I am very happy to announce a guest post by Camiele White for HAMMER AND BEYOND. Her company is behind the recently announced $1000 Horror Scholarship.
Article writer by day, renegade poet by night, Camiele White loves any and everything film. She chases only the original (or incredibly funny) and has been known to talk for hours about subjects that most people just don’t care about. Right now, she gets her jabberjaw jollies writing about Halloween costumes. If you want to give her a buzz, she can be reached at cmlewhite at gmail.com.
Since visiting the Hammer Horror blog I’ve become emphatically interested in British horror films, particularly those of the Amicus Productions family in the late 60s and early 70s. The acting of the time is about the same whether in London or Hollywood; however, what it lacks in fantastic thespianism it more than compensates for in plot and atmosphere.
A subject that has been of great interest to me for the past six or seven years has been the subconscious mind --those things that we keep lurking in the underbelly of our imaginations. Whether in dream states or daytime visions, what we do in life and what we act out in our fantasies come ever closer the further we attempt to push them apart. In the films of Amicus Productions, there seems to be an obsession with dream states and intricate complications of the subconscious. Taking an in-depth and unbiased look into the raw mind shows Amicus as a studio incredibly ahead of its time in terms of subject matter.
There also seems to be a preoccupation with the internal battle between good and evil prevalent throughout many of the films Amicus produced in the 60s and 70s. The title of one film in particular caught my attention. 1967s
The Torture Garden immediately entices the audience to explore the “primordial monstrosities that lurk beneath the surface of the mind”: raw, unadulterated, and purest evil.
I usually have an aversion to films that preach to me--especially horror films. However, the manner in which
The Torture Garden managed to convey a message is the stuff of craft and cleverness. In that respect, I have no choice but to taut the film for the balls it took to force viewers to come face to face with the wickedness of their own souls.
We are first confronted with a carnival scene --always a good sign that a horror film is going to be worth watching as the era of carnie films seems to have come and gone. We meet five strangers who are enticed to enter into what is called, aptly, the Torture Garden. When the initial carnival frights have ended, the curator of this den human evil, Dr. Diablo, entices the guests further on for a fiver. As it is, each guest egged the next on, to see who truly had the guts to delve deeper into the devil’s nightmare. They are confronted by Atropos --a goddess who holds the scissors of fate in one hand and five bits of string in the other. Each string she holds belongs to one of the five guests. As they step up to the wax figure, each is instructed to look deep into her mystic scissors.

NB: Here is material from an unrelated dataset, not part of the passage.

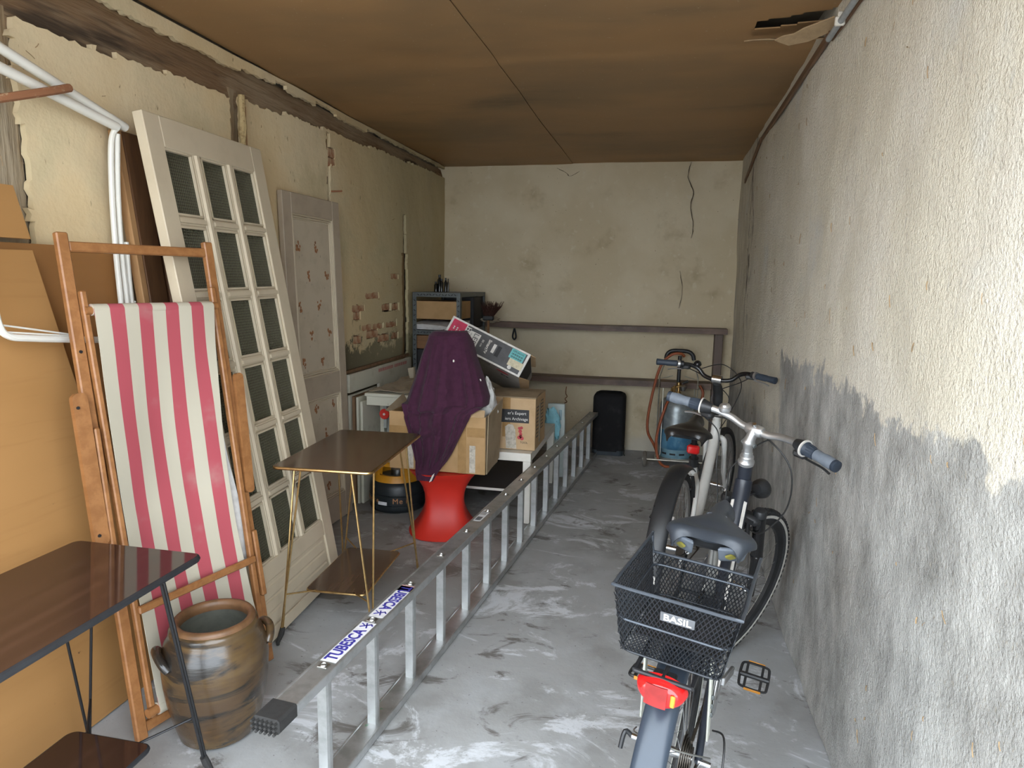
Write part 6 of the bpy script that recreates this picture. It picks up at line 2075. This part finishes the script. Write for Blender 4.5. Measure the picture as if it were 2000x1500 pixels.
bp('seat_emblem', MT['grip_grey'], sd, lambda b: (b.ring([(-0.0012, 0), (0.0012, 0), (0.0012, 0.0012), (-0.0012, 0.0012)], 0.020, 24, Matrix.Translation((0.265, 0.003, 0.8785)) @ Matrix.Diagonal((0.7, 1.3, 1, 1))), b.ring([(-0.0012, 0), (0.0012, 0), (0.0012, 0.0012), (-0.0012, 0.0012)], 0.013, 20, Matrix.Translation((0.238, 0.003, 0.8800)) @ Matrix.Diagonal((0.9, 1.2, 1, 1)))))
# rear mudguard, lamp, rack
fender(bk, (0, 0, BR_), BR_ + 0.015, 70, 205, MT['fender_blue'], w=0.036)
bp('mudguard_bolt', MT['black_plastic'], bk, lambda b: b.ring([(-0.0015, -0.001), (0.0015, -0.001), (0.0015, 0.0015), (-0.0015, 0.0015)], 0.006, 14, axes((-0.352, 0, BR_ + 0.155), (0, 1, 0), (0.40, 0, 0.916))))
for s in (-1, 1):
    bp('mudguard_stay', MT['steel'], bk, lambda b: b.tube(cr([(0, s * 0.075, BR_), (-0.25, s * 0.05, BR_ + 0.05), (-0.365, s * 0.03, BR_ + 0.04), (-0.375, 0, BR_ + 0.03)], 5), 0.0022, 6))
RZ = 0.690
def rack(b):
    for y in (-0.06, 0.0, 0.06):
        b.tube([(-0.27, y, RZ), (0.16, y, RZ)], 0.005, 8)
    for x in (-0.27, -0.05, 0.16):
        b.tube([(x, -0.06, RZ), (x, 0.06, RZ)], 0.005, 8)
    for s_ in (-1, 1):
        b.tube([(0.16, s_ * 0.03, RZ), (0.33, s_ * 0.016, 0.60)], 0.004, 8)
rkp = bp('rear_rack', MT['black_metal'], bk, rack)
for s in (-1, 1):
    leg = bp('rack_leg', MT['strap'], bk, lambda b: b.bar((-0.10, s * 0.075, RZ - 0.01), (0.0, s * 0.083, 0.405), 0.006, 0.024, up=(1, 0, 0.35), bev=0.002))
    bp('adjuster_slot', MT['gunmetal'], leg, lambda b: [b.box((-0.055 + 0.0345 * 0 + t * 0.02, s * 0.0838 - 0.0, 0.55 - t * 0.058), (0.006, 0.010, 0.012), bev=0.002) for t in (0, 0.5, 1.0)])['kind'] = 'stuff'
    bp('axle_nut', MT['chrome'], bk, lambda b: b.tube([(0, s * 0.07, BR_), (0, s * 0.10, BR_)], 0.008, 10))
bp('release_lever', MT['black_plastic'], bk, lambda b: b.tube(cr([(0, 0.10, BR_), (-0.005, 0.118, BR_ + 0.01), (-0.02, 0.122, BR_ - 0.03)], 4), 0.0065, 8))
# tail lamp
def lamp(u, v):
    a = 2 * math.pi * u
    c, s = math.cos(a), math.sin(a)
    d = 0.036 * max(0.0, 1 - v ** 4) ** 0.5
    return (-0.258 - d, 0.054 * c * v, 0.668 + (0.026 if s > 0 else 0.040) * s * v)
tl = bp('tail_lamp', MT['lens_red'], bk, lambda b: b.surf(lamp, 36, 14, 0.008), None, 60)
bp('lamp_window', MT['lens_dark'], tl, lambda b: b.surf(lambda u, v: (-0.2655 - 0.037 * max(0, 1 - ((u * 0.38 + 0.27) * 2 - 1) ** 2) ** 0.5, (0.5 - (u * 0.38 + 0.27)) * 0.122, 0.644 + 0.046 * v), 12, 6, 0.003), None, 60)
bp('lamp_glint', MT['amber'], tl, lambda b: b.box((-0.297, -0.030, 0.665), (0.006, 0.010, 0.026), bev=0.002))
bp('lamp_bracket', MT['black_metal'], tl, lambda b: b.box((-0.245, 0, 0.672), (0.03, 0.05, 0.035), bev=0.004))
# ---- wire basket
Bb = dict(x0=-0.222, x1=0.086, y=0.108, z=0.698)
Bt = dict(x0=-0.250, x1=0.085, y=0.133, z=0.855)
def bpt(u, v, w):
    """u along (0 rear .. 1 front), v across (-1 right .. 1 left), w up"""
    xa = Bb['x0'] + (Bt['x0'] - Bb['x0']) * w
    xb = Bb['x1'] + (Bt['x1'] - Bb['x1']) * w
    y = Bb['y'] + (Bt['y'] - Bb['y']) * w
    return Vector((xa + (xb - xa) * u, v * y, Bb['z'] + (Bt['z'] - Bb['z']) * w))
def loop(w, r=0.03, n=5):
    c = [bpt(0, -1, w), bpt(1, -1, w), bpt(1, 1, w), bpt(0, 1, w)]
    out = []
    for i in range(4):
        p, q, s_ = c[i], c[(i - 1) % 4], c[(i + 1) % 4]
        d1, d2 = (q - p).normalized(), (s_ - p).normalized()
        A_, B_ = p + d1 * r, p + d2 * r
        for k in range(n + 1):
            t = k / n
            out.append((1 - t) ** 2 * A_ + 2 * t * (1 - t) * p + t * t * B_)
    return out
def rim_path():
    P = [bpt(1, 1, 0.72), bpt(1, 1, 0.99), bpt(0.97, 1, 1.0), bpt(0.5, 1, 1.0), bpt(0.06, 1, 1.0), bpt(0, 0.9, 1.0), bpt(0, 0, 1.0), bpt(0, -0.9, 1.0), bpt(0.06, -1, 1.0), bpt(0.5, -1, 1.0), bpt(0.97, -1, 1.0), bpt(1, -1, 0.99), bpt(1, -1, 0.72), bpt(1, -0.85, 0.70), bpt(1, 0, 0.70), bpt(1, 0.85, 0.70)]
    return cr(P, 4, True)
bs = bp('basket', MT['wire_shine'], bk, lambda b: b.tube(rim_path(), 0.0040, 8, True))
bp('middle_wire', MT['wire_shine'], bs, lambda b: b.tube(loop(0.50), 0.0030, 8, True))
bp('floor_wire', MT['wire_black'], bs, lambda b: b.tube(loop(0.0), 0.0030, 8, True))
def mesh_panel(b, f, a, h, pitch=0.0105, skew=0.62, wd=0.0026):
    """diamond mesh over patch f(s in 0..a, t in 0..h)"""
    rise = h
    run = h * skew
    n = int((a + run) / pitch)
    for k in range(n + 1):
        for sg in (1, -1):
            s0 = -run + k * pitch
            pts = []
            for q in range(9):
                t = q / 8
                s_ = s0 + run * t
                s_ = s_ if sg > 0 else a - s_
                pts.append((s_, t * h))
            seg = [f(*p) for p in pts if -1e-6 <= p[0] <= a + 1e-6]
            if len(seg) > 1:
                b.tube(seg, wd * 0.5, 4)
def wall(rear, front, across):
    pass
def meshes():
    L = Bt['x1'] - Bt['x0']
    Wd = 2 * Bt['y']
    Hh = Bt['z'] - Bb['z']
    for nm, f, a, h in (('rear', lambda s_, t: bpt(0, 1 - 2 * s_ / Wd, t / Hh), Wd, Hh), ('front', lambda s_, t: bpt(1, 1 - 2 * s_ / Wd, t / Hh), Wd, Hh * 0.70),
                        ('left', lambda s_, t: bpt(s_ / L, 1, t / Hh), L, Hh), ('right', lambda s_, t: bpt(s_ / L, -1, t / Hh), L, Hh),
                        ('floor', lambda s_, t: bpt(t / L, 1 - 2 * s_ / Wd, 0), Wd, L)):
        bp('mesh_panel', MT['wire_black'], bs, lambda b: mesh_panel(b, f, a, h), None, 0)['kind'] = 'stuff'
meshes()
bp('mount_plate', MT['black_plastic'], bs, lambda b: b.bb((-0.15, -0.10, 0.700), (0.06, 0.10, 0.706), 0.002))
# badge on the rear face
p0 = bpt(0, 0, 0.76)
fu = (bpt(0, 0, 1) - bpt(0, 0, 0)).normalized()
BM_ = axes(p0 + V(-0.006, -0.01, 0), (0, -1, 0), fu)
bp('badge', MT['badge'], bs, lambda b: b.bb((-0.036, -0.011, 0), (0.036, 0.011, 0.003), 0.001), BM_)
lettering('BASIL', 0.021, MT['carton_white'], bs, BM_ @ Matrix.Translation((0, 0, 0.0036)), sx=1.15, bold=0.0004)
# drive train
bp('chain_wheel', MT['steel'], bk, lambda b: sprocket(b, BB + V(0, -0.048, 0), 0.095))
bp('chain_guard', MT['silver'], bk, lambda b: sprocket(b, BB + V(0, -0.056, 0), 0.105, 0.003))
bp('crank', MT['silver'], bk, lambda b: b.bar(BB + V(0, -0.066, 0), BB + V(0.162, -0.078, -0.045), 0.013, 0.026, up=(0.25, 0, 0.95), bev=0.003))
bp('crank', MT['silver'], bk, lambda b: b.bar(BB + V(0, 0.055, 0), BB + V(-0.162, 0.072, 0.045), 0.013, 0.026, up=(0.25, 0, 0.95), bev=0.003))
pedal(bk, BB + V(0.162, -0.148, -0.045), R(-28))
pedal(bk, BB + V(-0.162, 0.138, 0.045), R(8))
def chainf(b):
    def run(p, q):
        p, q = Vector(p), Vector(q)
        n = int((q - p).length / 0.0127)
        for k in range(n):
            c = p.lerp(q, (k + 0.5) / n)
            d = (q - p).normalized() * 0.0075
            b.bar(c - d, c + d, 0.0075 if k % 2 else 0.005, 0.008)
    run(BB + V(0, -0.048, 0.095), (0.0, -0.048, BR_ + 0.045))
    run(BB + V(0, -0.048, -0.095), (0.02, -0.05, 0.17))
    run((0.02, -0.05, 0.17), (0.0, -0.048, BR_ - 0.045))
bp('chain', MT['chain'], bk, chainf)['kind'] = 'stuff'
bp('cassette', MT['chain'], bk, lambda b: [sprocket(b, (0, -0.030 - 0.0045 * k, BR_), 0.058 - 0.006 * k, 0.002) for k in range(6)])['kind'] = 'stuff'
bp('derailleur', MT['silver'], bk, lambda b: (b.tube([(0, -0.095, BR_ - 0.02), (0.02, -0.095, BR_ - 0.08), (0.03, -0.06, 0.20)], 0.008, 8), b.box((0.02, -0.055, 0.20), (0.02, 0.02, 0.08), bev=0.004)))
bp('cable', MT['cable'], bk, lambda b: b.tube(cr([(0.10, -0.085, 0.36), (0.0, -0.12, 0.42), (-0.06, -0.13, 0.36), (-0.03, -0.11, 0.29)], 6), 0.0027, 6))
bp('brake_cable', MT['steel'], bk, lambda b: b.tube(cr([(-0.01, 0.09, 0.37), (-0.10, 0.07, 0.42), (-0.12, -0.03, 0.43), (-0.05, -0.10, 0.39)], 6), 0.0022, 6))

There’s the money hungry nephew of a dying rich recluse, Colin Williams; an American starlet starved for the secret to eternal fame, Carla Hayes; Carla’s cousin and obsessive wife of a world renowned pianist, Dorothy Endicott; and the mad collector of everything Edgar Allan Poe, Ronald Wyatt. Each of them has an inner beast which Atropos exposes to them in their most monstrous forms. Colin allows his uncle to die in front of him to locate his secret treasure; Carla’s unyielding ambition allows her to sabotage her flatmate’s date with an influential producer; Dorothy’s obsession with a world renowned pianist isolates him from the world; and Ronald’s thirst for the absolute Poe collection drives him to kill a fellow collector. Each has their turn with Atropos; each is confronted with their ultimate demise: death by bloodthirsty cat, transformation into a living doll, murder by a piano, and burning alive, respectively
With a snip of the scissors, the guests and the audience are brought back to their living reality.
It’s the mastery and thrill of the mortal end that’s so stunning in
The Torture Garden. The feats of lighting and shadow pull this film into a nether realm of photography --bringing grace and beauty to the prospect of death. What director, Freddie Francis, and producer, Milton Subotsky, so cleverly convey is the twisted nature of the human psyche. The brilliant interweaving of short stories into one cohesive narrative opens the spectrum of what the audience is able to conceive within themselves --no one is safe from the tortures of the mind. Without forcing dialogue, relying solely on the atmosphere of certain types of lighting, the audience is dragged into its own subconscious and each member is forced to reconcile his dirtiest desires with his walking live.
It’s a marvel worthy of a carnival crowd: the freakshow that is the devil within all of us. What we see when we look inside this trick mirror is nothing short of the horrors that we hope no one else is privy to. When you take your walk through the Torture Garden, what nightmares of your personality will you be confronted with?